A fully coupled thermo-poro-mechanical finite element analysis to predict the thermal pressurization and thermally induced pore fluid flow in soil media

Abstract

Temperature gradient and heat transfer in saturated porous media may affect pore fluid pressure and/or pore fluid flow depending on thermal, mechanical, and hydraulic properties of the media and the saturating fluid. Therefore, several Thermo-hydro-mechanical (THM) models have been developed to theoretically analyze the thermal behavior of soil media. In this study a coupled thermo-poro-mechanical model is adopted to investigate the heat and mass transfer in deformable porous media in a transient and quasi-steady state conditions. The Effects and importance of different properties of porous media are carefully taken into account to simulate two different cases with different scenarios. The results confirm that in order to accurately predict the thermal pressurization and changes in total stress, temperature dependency of properties of the soil and saturating fluid must be considered carefully.

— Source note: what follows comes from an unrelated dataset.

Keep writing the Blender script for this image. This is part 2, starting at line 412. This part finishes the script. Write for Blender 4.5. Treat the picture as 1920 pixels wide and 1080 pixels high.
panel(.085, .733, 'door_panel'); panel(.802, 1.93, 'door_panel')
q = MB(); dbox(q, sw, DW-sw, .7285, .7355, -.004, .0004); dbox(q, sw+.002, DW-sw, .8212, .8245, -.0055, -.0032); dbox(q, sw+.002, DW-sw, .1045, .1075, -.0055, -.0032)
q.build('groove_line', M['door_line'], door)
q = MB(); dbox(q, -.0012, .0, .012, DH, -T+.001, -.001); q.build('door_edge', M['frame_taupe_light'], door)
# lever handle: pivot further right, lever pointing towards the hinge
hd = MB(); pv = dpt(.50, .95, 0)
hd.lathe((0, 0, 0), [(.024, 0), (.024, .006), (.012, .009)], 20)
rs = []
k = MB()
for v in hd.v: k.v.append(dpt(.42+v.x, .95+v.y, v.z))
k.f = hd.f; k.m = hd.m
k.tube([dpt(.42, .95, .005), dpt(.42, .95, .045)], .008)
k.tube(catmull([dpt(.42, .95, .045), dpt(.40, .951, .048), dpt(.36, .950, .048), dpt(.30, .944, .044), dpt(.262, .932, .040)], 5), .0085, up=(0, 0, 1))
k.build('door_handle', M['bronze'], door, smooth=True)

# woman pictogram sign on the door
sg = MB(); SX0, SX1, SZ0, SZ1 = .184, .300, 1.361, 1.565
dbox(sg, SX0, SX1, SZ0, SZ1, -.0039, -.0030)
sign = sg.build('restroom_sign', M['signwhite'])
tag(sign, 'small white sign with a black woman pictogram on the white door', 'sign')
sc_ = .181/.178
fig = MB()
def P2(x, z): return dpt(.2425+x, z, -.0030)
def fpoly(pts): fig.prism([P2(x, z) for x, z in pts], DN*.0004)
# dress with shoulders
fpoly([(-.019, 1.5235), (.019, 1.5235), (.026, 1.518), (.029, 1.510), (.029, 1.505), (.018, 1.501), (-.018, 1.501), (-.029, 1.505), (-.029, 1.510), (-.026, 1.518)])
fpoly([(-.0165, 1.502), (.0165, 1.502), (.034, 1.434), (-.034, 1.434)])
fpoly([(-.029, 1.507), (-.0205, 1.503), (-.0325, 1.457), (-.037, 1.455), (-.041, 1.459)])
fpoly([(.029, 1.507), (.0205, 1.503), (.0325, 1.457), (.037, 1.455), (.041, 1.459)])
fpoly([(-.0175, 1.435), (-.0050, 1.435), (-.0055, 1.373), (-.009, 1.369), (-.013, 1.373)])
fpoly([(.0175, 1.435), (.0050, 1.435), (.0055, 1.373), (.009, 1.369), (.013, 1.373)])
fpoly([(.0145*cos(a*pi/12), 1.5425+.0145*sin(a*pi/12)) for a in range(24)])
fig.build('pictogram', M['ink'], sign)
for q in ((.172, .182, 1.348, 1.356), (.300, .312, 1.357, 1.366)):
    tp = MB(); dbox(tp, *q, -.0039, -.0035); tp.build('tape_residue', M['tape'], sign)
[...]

It is found that even a slight perturbation in porosity variation and temperature dependency of the thermal expansion coefficient of the fluid can greatly influence the thermal pressurization of pore fluid in very low permeable soils (e.g. clays), while variations of pore fluid density governs thermally-induced pore fluid flow in high permeable soils (e.g. sands and silty sands). Moreover, the feasibility of heat convection and heat-induced pore fluid flow is discussed in a parametric study with different temperature and permeability values. The results demonstrate that the Boussinesq approximation is a key assumption when dealing with heat-induced pore fluid flow in quasi-steady state condition.